> [INFORMATION PROVIDED]:
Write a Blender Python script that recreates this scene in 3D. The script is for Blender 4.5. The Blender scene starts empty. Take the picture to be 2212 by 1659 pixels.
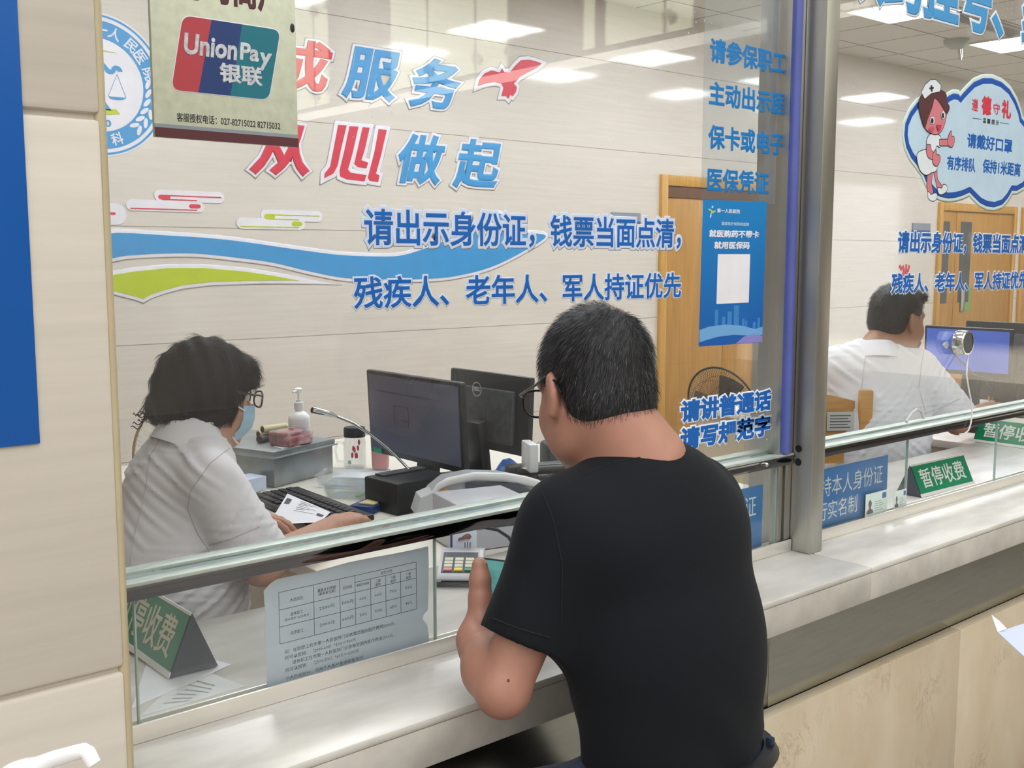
import bpy, bmesh, math, random
import numpy as np
from mathutils import Vector, Matrix, Euler

SC = bpy.context.scene
COL = SC.collection
random.seed(7)
rng = np.random.default_rng(7)
PI = math.pi

# ------------------------------------------------------------------ camera, world, exposure
F_PX, YAW, PITCH = 2317.0, 0.7067, 0.11672
CAM = Vector((0.0, -1.515, 1.62))
cd = bpy.data.cameras.new('camera')
cam = bpy.data.objects.new('camera', cd)
COL.objects.link(cam)
cd.sensor_fit = 'HORIZONTAL'
cd.sensor_width = 36.0
cd.lens = F_PX / 2212.0 * 36.0
cd.clip_start = 0.02
cam.location = CAM
cam.rotation_euler = Euler((PI / 2 - PITCH, 0, -YAW), 'XYZ')
SC.camera = cam

wd = bpy.data.worlds.new('world')
SC.world = wd
wd.use_nodes = True
bg = wd.node_tree.nodes['Background']
bg.inputs[0].default_value = (0.985, 0.99, 1.0, 1)
bg.inputs[1].default_value = 2.8
sl = bpy.data.lights.new('panel_sun', 'SUN'); panel_sun = bpy.data.objects.new('panel_sun', sl); COL.objects.link(panel_sun)   # added low sunlight, brightens the cladding panels mirrored in the window
sl.energy = 9.0; sl.angle = 0.02; sl.color = (1.0, 0.97, 0.88)
panel_sun.rotation_euler = Vector((1.0, 0.0, -0.268)).to_track_quat('-Z', 'Y').to_euler()
SC.view_settings.view_transform = 'Standard'
SC.view_settings.look = 'None'
SC.view_settings.exposure = 0.0
SC.view_settings.gamma = 1.0
LAMP_E = 24.0            # radiance of the ceiling lamp diffusers
SC.cycles.max_bounces = 8
SC.cycles.transparent_max_bounces = 24
SC.cycles.caustics_reflective = False
SC.cycles.caustics_refractive = False

# ------------------------------------------------------------------ geometry of the place (metres)
ZC = 0.904              # counter top
YW = 3.885              # back wall of the booths
ZCEIL = 3.38            # booth ceiling
ZBF = 0.12              # booth floor (raised)

_f = np.array([math.sin(YAW) * math.cos(PITCH), math.cos(YAW) * math.cos(PITCH), -math.sin(PITCH)])
_r = np.array([math.cos(YAW), -math.sin(YAW), 0.0])
_u = np.cross(_r, _f)
_c = np.array(CAM)
def ray(x, y): return _f + _r * (x - 1106) / F_PX - _u * (y - 829.5) / F_PX
def oY(x, y, Y=0.0):
    r = ray(x, y); return _c + r * (Y - _c[1]) / r[1]
def oZ(x, y, Z=ZC):
    r = ray(x, y); return _c + r * (Z - _c[2]) / r[2]
def oX(x, y, X):
    r = ray(x, y); return _c + r * (X - _c[0]) / r[0]
def oD(x, y, d): return _c + ray(x, y) * d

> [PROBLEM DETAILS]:
Quote, exactly and only, the lines from the first line of the data above through the line containing "from mathutils import Vector, Matrix, Euler". The pictures do not belong in it.

> [CORRECT RESPONSE]:
Write a Blender Python script that recreates this scene in 3D. The script is for Blender 4.5. The Blender scene starts empty. Take the picture to be 2212 by 1659 pixels.
import bpy, bmesh, math, random
import numpy as np
from mathutils import Vector, Matrix, Euler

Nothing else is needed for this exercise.